-- Problem description --
List each line of the data that holds the string "Treat".

-- Material supplied --

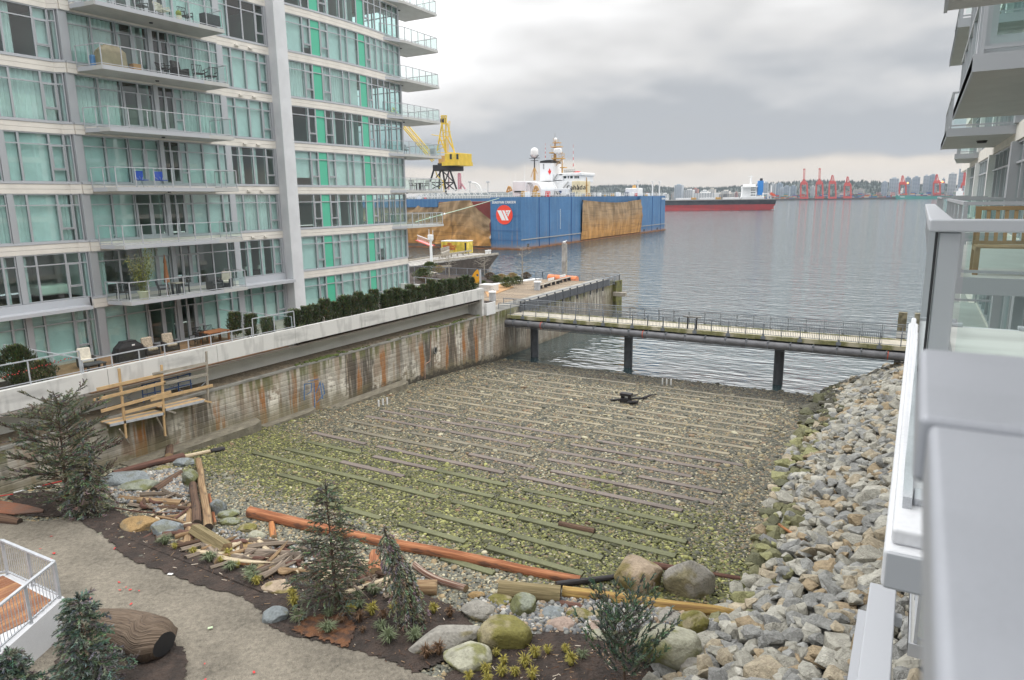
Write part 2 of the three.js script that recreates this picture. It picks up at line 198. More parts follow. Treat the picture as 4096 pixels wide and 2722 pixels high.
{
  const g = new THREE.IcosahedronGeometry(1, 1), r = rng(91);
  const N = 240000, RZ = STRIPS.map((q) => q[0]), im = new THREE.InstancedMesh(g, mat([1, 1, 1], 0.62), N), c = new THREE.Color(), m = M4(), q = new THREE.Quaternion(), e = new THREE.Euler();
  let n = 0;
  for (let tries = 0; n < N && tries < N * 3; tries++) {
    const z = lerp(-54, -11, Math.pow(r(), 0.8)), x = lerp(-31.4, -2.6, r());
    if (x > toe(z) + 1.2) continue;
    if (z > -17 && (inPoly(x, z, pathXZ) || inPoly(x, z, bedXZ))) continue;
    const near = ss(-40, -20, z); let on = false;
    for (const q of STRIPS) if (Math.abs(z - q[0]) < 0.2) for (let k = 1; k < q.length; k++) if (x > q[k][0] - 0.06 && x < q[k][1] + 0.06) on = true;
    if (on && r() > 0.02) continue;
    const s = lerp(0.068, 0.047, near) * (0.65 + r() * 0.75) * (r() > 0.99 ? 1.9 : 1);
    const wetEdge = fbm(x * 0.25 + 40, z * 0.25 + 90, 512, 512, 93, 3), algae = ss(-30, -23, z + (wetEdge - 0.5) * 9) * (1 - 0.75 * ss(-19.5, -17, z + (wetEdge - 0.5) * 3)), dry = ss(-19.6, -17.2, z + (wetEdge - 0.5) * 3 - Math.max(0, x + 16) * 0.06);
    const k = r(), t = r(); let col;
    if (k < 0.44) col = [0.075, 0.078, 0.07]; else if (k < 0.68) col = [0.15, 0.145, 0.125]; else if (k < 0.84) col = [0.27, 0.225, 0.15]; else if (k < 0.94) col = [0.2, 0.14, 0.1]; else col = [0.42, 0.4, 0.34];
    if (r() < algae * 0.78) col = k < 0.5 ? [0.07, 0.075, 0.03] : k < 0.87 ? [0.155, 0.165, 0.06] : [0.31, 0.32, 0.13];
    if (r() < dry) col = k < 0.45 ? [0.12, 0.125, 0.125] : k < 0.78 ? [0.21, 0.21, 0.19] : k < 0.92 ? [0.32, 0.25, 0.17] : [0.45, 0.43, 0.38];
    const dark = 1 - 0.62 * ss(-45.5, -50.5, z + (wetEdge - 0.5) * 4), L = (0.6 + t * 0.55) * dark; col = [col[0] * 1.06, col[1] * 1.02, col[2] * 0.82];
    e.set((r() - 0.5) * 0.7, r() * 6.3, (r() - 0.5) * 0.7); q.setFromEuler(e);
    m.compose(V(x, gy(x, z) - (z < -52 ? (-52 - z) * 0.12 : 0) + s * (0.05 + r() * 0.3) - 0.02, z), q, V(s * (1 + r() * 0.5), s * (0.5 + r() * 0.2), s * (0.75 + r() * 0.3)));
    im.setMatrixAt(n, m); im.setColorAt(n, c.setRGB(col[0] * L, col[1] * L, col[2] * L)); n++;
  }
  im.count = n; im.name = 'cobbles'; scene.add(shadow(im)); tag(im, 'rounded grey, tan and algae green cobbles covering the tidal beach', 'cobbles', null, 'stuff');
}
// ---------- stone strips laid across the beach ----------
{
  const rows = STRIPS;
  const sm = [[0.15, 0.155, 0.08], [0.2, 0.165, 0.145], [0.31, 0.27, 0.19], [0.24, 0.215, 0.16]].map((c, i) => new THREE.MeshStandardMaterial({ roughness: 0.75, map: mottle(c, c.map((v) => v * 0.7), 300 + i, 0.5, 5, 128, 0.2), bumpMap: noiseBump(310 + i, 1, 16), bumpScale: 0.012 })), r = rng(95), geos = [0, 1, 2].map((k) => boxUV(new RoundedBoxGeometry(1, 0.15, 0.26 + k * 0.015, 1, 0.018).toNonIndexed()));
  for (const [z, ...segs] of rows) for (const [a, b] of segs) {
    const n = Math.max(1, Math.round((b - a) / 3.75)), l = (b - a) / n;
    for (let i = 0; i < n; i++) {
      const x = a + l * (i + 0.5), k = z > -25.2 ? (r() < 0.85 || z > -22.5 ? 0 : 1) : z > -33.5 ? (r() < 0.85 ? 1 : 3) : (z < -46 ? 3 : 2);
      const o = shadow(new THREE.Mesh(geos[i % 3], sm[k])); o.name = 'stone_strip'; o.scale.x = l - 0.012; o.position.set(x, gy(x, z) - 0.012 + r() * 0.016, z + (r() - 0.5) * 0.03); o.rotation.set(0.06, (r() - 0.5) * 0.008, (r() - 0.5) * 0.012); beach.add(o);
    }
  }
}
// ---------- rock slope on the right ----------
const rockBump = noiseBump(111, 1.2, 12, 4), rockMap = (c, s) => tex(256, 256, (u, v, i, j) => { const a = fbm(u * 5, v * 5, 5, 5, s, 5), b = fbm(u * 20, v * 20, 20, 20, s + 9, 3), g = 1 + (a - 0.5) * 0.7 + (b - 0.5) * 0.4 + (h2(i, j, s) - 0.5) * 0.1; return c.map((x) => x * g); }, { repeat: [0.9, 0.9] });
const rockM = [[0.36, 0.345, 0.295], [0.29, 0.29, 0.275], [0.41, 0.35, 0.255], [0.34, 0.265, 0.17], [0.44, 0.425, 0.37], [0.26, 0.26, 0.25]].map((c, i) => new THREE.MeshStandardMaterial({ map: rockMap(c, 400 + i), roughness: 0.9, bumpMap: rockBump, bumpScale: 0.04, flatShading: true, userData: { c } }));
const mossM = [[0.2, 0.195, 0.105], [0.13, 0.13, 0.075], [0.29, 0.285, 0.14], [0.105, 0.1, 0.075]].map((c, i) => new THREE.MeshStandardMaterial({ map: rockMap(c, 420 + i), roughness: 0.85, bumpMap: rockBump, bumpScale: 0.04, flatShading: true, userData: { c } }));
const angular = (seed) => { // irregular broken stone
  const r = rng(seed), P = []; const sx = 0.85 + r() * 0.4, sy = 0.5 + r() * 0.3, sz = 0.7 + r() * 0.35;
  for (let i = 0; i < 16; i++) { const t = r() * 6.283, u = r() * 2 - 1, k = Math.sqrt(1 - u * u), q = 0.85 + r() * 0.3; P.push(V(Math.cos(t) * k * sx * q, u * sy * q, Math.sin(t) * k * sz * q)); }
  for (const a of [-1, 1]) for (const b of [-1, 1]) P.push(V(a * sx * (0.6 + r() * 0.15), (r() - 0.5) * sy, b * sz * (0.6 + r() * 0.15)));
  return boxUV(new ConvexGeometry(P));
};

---

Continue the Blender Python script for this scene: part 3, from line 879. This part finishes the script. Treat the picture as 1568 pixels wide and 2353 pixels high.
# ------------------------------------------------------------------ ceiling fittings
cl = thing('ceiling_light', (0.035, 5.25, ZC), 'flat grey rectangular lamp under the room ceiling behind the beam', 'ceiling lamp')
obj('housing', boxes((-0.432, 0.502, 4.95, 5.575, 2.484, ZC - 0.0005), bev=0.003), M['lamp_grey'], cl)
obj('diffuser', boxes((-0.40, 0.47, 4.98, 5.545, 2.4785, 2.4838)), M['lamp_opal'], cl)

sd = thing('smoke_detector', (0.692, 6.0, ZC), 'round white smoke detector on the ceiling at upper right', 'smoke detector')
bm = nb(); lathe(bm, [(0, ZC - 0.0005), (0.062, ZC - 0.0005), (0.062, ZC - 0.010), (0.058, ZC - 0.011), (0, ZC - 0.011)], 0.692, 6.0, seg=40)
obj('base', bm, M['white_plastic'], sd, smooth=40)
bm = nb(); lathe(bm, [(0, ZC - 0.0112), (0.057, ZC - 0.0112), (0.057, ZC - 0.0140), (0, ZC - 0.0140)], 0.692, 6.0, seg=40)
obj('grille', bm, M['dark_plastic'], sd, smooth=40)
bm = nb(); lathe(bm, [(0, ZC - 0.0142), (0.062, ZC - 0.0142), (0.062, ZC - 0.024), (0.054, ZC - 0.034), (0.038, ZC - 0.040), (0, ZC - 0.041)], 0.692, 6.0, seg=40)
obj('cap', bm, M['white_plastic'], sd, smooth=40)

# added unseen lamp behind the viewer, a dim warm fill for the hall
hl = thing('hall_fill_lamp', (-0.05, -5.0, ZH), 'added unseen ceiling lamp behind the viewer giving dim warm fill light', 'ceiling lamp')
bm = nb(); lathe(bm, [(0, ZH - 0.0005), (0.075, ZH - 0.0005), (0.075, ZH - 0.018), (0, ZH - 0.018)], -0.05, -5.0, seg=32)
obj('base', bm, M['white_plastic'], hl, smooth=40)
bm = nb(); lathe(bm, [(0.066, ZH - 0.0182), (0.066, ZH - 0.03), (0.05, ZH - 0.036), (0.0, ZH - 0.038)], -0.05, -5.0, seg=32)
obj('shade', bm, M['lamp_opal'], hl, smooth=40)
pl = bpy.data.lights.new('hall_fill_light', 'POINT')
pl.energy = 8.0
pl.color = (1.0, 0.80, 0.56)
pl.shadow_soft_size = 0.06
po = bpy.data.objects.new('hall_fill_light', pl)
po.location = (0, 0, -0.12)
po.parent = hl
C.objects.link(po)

-- Problem solution --
Write part 2 of the three.js script that recreates this picture. It picks up at line 198. More parts follow. Treat the picture as 4096 pixels wide and 2722 pixels high.
Continue the Blender Python script for this scene: part 3, from line 879. This part finishes the script. Treat the picture as 1568 pixels wide and 2353 pixels high.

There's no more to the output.